Eviction Lab updatesSeptember 15, 2020

Serial Eviction Filings: How Landlords Use the Courts to Collect Rent

  • Lillian Leung, Peter Hepburn, and Matthew Desmond
  • The Eviction Lab

We often associate “eviction” with displacement and removal, boxes and furniture thrown to the curb. When a landlord files to evict a tenant—whether for nonpayment of rent or for property damage—we assume they do so to move them out. As we show in a new article published in the journal Social Forces, that assumption turns out to be missing half the picture. While some landlords do file intending to remove tenants, others use eviction filings as a way to collect rent and additional fees. That results in the phenomenon of serial eviction filings. This article offers the most comprehensive analysis to date of its prevalence across the United States.

Click Here To See Our Latest Research in Social Forces

In assembling the Eviction Lab’s national database of evictions, we observed an unexpected pattern: the same landlords repeatedly filed for eviction against the same individuals at the same addresses across multiple months, sometimes even years. Landlord Ben Jones filed against John Smith of 123 Main Street in June and then—in an entirely separate case—filed against John again at the same address in November. What was going on? In this article we examine why, where, and how frequently landlords file serially for eviction.

Nearly one-third of households facing eviction in 2014 were filed against repeatedly at the same address.

What we initially thought might be errors in the data turned out to be a common and devastating reality for many households.

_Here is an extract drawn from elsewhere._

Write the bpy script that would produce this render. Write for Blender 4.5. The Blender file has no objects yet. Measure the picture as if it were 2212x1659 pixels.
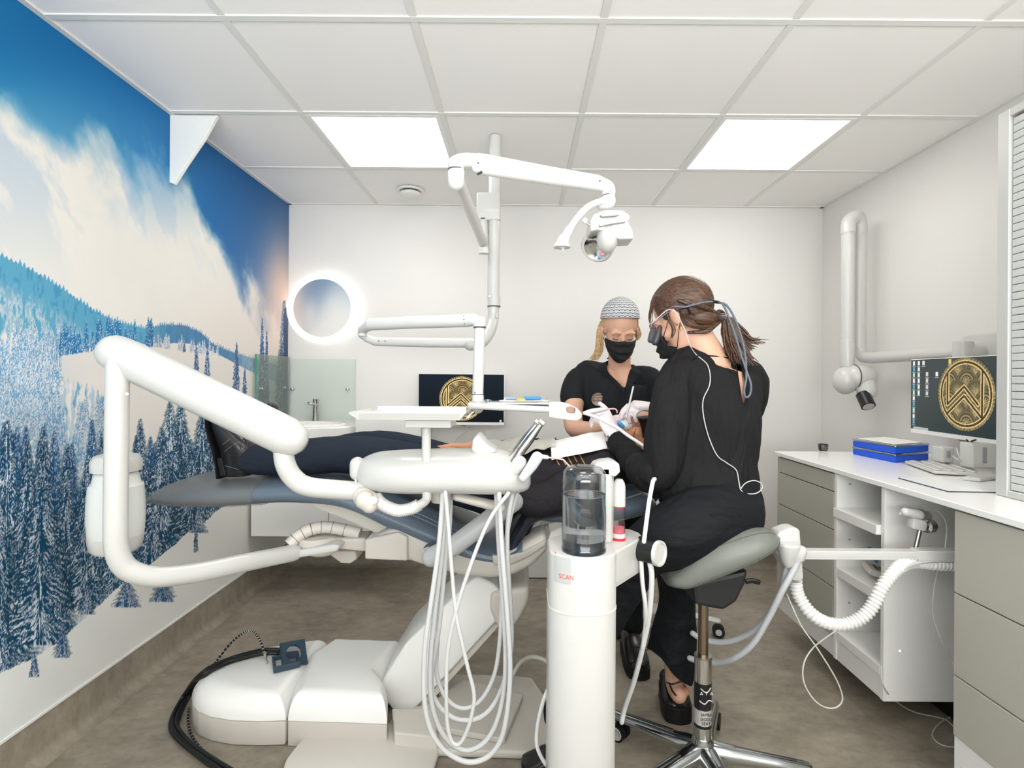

We found that nearly one-third of households facing eviction in 2014 were filed against repeatedly at the same address. In the article, we show that eviction is often a drawn-out process that repeatedly affects households. We also show that these serial eviction filings were more common in mid-range rental markets—areas with rents between $1,200 and $2,000 per month—and in counties that made the legal process of eviction fast and cheap.

Figure: Predicted serial eviction filing rates by neighborhood median rent
Charts depicting the predicted serial filing rates for different rent amounts.

This figure shows the distribution of predicted serial eviction filing rates by neighborhood (Census tract) median rent, controlling for other neighborhood characteristics. Dots represent point estimates, and red vertical lines represent 95% confidence intervals.

Court records allow us to look at where and how frequently serial eviction filings took place. To understand why they occurred, we interviewed 43 property managers, attorneys, and court officials in two socio-demographically similar cities with very different serial eviction filing rates: Charleston, South Carolina and Mobile, Alabama.

The interviews showed how property managers use the courts to collect rent and late fees, while passing legal costs onto tenants. Serial eviction filings were common in Charleston. Property managers we spoke with there knew that tenants could usually make rent even after an eviction was filed, yet repeatedly filed eviction cases to collect rent and additional fees. By contrast, serial eviction filings were rare in Mobile, where eviction filings were more expensive and often served as a last resort to remove a tenant.

We estimated that each eviction filing translates into approximately $180 in fines and fees for the typical renter household, raising their monthly housing cost by 20%.

Even if they are not displaced, serial eviction filings have serious consequences for tenants. Informed by the interviews, we attempted to show how much tenants facing eviction have to pay, above and beyond rent, to stay in their homes. We estimated that each eviction filing translates into approximately $180 in fines and fees for the typical renter household, raising their monthly housing cost by 20%. Multiple eviction filings also tarnish their rental history, creating additional barriers to future moves.

Our findings have important policy implications.

First, municipalities could potentially reduce serial eviction filing by increasing filing fees or making the eviction process more time-consuming for landlords. In many parts of the country, landlord-tenant courts are being used to facilitate routine rent collection. That does not need to be the case. Slower moving, more expensive eviction processes could result in fewer tenants facing serial eviction filings.

Second, policy makers can and should regulate the fines and fees that property managers collect through serial eviction filing. Washington, D.C. and Massachusetts have already begun to do so, and other states or counties could pursue these strategies.

Third, rent payment and pay schedules should be more closely aligned. According to the U.S. Census, only 5.4% of private businesses in the U.S. pay their employees on a monthly basis; the remainder pay workers on a semimonthly (18.6%), biweekly (42.2%), or weekly (33.8%) basis. Serial eviction filings are often the result of mismatches between these pay schedules and strict monthly rent deadlines. These deadlines are institutional holdovers from a bygone era. They should be adjusted to reflect contemporary pay schedules.